Aim: Quote verbatim the span of lines that begins the listing below and closes with the line containing "R = math.radians".
═══ Data segment
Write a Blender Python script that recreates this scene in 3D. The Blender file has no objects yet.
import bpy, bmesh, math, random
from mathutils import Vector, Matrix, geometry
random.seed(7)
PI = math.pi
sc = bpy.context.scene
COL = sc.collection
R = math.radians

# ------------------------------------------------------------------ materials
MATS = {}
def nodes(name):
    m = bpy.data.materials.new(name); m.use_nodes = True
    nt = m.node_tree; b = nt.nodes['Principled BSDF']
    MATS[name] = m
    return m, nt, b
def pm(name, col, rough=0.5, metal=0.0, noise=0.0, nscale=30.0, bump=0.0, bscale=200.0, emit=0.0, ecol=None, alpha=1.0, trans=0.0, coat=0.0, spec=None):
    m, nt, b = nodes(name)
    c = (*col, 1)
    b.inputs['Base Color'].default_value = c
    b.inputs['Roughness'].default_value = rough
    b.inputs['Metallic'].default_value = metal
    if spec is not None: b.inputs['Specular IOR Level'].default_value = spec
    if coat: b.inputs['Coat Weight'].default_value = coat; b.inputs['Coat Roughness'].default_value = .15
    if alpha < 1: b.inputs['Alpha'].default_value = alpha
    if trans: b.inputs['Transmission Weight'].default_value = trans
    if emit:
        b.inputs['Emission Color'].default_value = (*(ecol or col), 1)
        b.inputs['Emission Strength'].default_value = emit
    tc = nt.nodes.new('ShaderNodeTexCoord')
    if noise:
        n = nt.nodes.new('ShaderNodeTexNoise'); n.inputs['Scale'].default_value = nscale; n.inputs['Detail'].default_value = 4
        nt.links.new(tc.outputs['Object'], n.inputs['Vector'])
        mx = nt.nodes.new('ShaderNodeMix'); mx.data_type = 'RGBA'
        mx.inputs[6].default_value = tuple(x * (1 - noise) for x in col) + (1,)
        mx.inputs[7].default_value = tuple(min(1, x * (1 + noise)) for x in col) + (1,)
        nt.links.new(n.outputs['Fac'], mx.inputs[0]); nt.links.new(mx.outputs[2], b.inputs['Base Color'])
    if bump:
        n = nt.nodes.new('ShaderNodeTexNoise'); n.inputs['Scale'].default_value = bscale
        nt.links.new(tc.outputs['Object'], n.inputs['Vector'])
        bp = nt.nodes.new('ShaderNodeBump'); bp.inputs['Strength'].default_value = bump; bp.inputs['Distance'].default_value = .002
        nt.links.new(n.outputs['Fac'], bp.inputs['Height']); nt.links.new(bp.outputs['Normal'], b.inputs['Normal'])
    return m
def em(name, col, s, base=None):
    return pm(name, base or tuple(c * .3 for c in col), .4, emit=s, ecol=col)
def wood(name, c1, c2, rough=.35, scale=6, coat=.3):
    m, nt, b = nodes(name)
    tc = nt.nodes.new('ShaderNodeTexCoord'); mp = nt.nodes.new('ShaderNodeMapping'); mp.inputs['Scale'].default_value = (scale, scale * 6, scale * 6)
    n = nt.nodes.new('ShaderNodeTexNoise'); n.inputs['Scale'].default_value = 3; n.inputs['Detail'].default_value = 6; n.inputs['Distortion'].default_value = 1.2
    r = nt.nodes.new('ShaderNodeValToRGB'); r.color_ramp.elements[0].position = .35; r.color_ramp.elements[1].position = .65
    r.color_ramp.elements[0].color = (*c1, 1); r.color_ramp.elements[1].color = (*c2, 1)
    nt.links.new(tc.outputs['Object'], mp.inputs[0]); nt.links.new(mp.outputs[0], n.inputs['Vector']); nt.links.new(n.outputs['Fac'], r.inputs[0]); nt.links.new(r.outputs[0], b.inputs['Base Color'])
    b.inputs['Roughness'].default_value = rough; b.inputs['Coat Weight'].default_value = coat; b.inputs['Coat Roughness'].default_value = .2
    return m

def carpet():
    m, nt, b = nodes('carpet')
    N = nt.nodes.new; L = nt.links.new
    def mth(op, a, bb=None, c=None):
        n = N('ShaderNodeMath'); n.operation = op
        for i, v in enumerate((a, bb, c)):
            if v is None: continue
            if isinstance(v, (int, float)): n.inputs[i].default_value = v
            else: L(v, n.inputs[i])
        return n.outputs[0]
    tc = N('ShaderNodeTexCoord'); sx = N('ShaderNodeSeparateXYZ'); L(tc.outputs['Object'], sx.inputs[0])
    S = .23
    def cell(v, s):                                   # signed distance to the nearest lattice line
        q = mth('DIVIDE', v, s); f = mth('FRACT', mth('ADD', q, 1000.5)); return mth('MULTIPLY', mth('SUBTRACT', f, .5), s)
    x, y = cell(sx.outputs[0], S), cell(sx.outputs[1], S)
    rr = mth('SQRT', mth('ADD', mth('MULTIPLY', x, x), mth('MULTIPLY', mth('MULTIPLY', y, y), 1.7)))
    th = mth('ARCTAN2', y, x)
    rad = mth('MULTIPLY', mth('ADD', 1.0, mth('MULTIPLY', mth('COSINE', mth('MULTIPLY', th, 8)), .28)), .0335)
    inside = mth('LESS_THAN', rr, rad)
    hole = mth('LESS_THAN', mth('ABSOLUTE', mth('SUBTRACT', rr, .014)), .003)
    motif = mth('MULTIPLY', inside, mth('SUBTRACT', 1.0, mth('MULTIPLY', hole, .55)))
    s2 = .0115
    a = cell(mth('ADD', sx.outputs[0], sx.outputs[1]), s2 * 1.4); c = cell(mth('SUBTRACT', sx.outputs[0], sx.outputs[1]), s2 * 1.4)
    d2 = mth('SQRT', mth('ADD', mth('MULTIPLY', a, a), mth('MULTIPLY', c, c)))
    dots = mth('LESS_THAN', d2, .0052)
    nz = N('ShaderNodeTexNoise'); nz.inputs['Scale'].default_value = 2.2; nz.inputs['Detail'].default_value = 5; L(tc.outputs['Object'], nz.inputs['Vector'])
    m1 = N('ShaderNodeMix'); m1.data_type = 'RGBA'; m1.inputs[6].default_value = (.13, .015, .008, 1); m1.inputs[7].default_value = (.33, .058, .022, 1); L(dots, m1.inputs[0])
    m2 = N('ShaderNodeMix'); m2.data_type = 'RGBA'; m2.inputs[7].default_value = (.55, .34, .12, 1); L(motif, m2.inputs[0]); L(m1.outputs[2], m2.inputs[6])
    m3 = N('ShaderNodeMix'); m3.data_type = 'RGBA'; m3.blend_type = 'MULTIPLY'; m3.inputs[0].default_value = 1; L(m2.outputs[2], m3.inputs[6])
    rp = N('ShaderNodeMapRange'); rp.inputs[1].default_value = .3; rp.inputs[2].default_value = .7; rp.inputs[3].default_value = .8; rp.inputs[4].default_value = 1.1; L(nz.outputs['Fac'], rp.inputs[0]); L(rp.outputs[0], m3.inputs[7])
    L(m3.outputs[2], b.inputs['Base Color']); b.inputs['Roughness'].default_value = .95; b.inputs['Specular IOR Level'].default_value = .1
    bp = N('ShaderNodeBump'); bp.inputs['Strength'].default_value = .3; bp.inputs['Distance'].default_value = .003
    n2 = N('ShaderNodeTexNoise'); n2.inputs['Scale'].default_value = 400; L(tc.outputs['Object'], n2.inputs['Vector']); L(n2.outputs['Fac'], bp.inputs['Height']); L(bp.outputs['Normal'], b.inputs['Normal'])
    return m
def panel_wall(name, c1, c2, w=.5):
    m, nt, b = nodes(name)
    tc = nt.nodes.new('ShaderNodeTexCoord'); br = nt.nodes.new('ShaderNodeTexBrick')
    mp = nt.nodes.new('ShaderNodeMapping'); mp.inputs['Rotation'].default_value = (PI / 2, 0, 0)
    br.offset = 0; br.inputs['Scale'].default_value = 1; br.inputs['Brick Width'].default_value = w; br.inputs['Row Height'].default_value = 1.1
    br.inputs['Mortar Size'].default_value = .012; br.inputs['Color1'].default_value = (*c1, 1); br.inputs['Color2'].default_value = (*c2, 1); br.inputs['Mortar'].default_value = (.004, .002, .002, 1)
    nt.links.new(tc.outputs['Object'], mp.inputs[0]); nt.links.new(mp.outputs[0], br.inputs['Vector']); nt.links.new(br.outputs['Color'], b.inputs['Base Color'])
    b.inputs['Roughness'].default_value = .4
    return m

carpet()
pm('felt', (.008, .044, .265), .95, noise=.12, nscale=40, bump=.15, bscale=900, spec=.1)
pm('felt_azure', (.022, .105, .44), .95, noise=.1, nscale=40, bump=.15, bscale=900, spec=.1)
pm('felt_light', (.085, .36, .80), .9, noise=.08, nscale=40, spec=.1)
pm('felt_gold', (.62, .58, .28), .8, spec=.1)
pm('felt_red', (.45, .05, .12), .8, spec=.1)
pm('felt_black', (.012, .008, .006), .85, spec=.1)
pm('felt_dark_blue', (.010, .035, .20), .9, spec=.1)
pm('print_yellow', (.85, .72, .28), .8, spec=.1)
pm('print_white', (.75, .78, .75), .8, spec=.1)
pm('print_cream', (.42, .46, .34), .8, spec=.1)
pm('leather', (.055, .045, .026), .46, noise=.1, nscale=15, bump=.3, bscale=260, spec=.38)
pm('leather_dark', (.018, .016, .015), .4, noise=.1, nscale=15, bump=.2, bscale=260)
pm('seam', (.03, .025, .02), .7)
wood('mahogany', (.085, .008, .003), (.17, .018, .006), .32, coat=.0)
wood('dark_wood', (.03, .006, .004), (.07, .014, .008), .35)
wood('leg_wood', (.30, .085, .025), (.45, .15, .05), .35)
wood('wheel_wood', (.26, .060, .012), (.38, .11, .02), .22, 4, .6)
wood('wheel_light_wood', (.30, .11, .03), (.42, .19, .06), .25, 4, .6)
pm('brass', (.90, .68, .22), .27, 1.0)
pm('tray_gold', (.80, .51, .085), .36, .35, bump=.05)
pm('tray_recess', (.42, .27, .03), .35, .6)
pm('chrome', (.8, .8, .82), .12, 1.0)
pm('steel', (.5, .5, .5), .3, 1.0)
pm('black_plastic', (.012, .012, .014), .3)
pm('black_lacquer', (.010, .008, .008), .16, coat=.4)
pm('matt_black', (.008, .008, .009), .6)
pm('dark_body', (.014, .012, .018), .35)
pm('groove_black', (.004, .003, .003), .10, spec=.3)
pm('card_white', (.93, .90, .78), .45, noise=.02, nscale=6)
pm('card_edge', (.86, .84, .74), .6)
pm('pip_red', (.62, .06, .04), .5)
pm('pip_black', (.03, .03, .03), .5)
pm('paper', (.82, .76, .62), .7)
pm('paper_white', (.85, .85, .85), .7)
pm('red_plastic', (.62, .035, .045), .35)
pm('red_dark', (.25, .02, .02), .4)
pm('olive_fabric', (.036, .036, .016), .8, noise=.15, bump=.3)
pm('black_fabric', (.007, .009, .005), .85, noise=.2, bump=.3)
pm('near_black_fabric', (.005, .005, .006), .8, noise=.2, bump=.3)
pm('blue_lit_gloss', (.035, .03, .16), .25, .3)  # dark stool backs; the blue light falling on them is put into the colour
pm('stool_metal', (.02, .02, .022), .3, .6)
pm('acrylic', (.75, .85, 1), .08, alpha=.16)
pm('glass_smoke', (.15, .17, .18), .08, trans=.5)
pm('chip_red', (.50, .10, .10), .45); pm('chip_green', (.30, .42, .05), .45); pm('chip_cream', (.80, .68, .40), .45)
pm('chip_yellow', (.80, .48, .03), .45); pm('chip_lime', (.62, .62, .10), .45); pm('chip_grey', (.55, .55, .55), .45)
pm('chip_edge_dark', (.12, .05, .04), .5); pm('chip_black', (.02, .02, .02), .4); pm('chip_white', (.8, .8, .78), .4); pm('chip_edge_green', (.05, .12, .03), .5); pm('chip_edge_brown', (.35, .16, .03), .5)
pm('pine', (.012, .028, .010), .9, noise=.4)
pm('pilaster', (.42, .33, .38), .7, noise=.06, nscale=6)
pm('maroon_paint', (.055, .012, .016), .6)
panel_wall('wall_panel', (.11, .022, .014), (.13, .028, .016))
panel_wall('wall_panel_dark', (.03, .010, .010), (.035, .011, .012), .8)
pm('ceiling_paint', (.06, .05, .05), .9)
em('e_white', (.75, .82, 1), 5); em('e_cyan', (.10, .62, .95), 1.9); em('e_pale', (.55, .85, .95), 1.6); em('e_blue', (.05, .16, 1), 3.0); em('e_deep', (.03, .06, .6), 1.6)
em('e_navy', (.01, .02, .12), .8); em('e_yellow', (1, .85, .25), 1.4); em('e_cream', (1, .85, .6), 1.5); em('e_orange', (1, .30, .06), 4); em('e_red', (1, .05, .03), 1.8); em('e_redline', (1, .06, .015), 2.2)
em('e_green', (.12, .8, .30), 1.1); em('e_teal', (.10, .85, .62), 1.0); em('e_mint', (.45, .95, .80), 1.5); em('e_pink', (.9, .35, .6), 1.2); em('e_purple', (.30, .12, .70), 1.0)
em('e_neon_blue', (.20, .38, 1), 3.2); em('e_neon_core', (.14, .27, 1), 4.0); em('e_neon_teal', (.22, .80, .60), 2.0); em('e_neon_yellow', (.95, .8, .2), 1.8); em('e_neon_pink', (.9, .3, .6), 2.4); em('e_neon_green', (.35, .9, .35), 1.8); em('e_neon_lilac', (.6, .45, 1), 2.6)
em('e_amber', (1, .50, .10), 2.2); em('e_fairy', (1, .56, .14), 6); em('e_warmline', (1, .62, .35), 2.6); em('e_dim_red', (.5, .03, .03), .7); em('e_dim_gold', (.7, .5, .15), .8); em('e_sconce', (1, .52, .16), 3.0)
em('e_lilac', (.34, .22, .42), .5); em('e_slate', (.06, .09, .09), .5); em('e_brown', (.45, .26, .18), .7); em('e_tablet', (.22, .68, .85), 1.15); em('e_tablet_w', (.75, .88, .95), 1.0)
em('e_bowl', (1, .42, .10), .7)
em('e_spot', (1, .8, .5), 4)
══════
Full output:
Write a Blender Python script that recreates this scene in 3D. The Blender file has no objects yet.
import bpy, bmesh, math, random
from mathutils import Vector, Matrix, geometry
random.seed(7)
PI = math.pi
sc = bpy.context.scene
COL = sc.collection
R = math.radians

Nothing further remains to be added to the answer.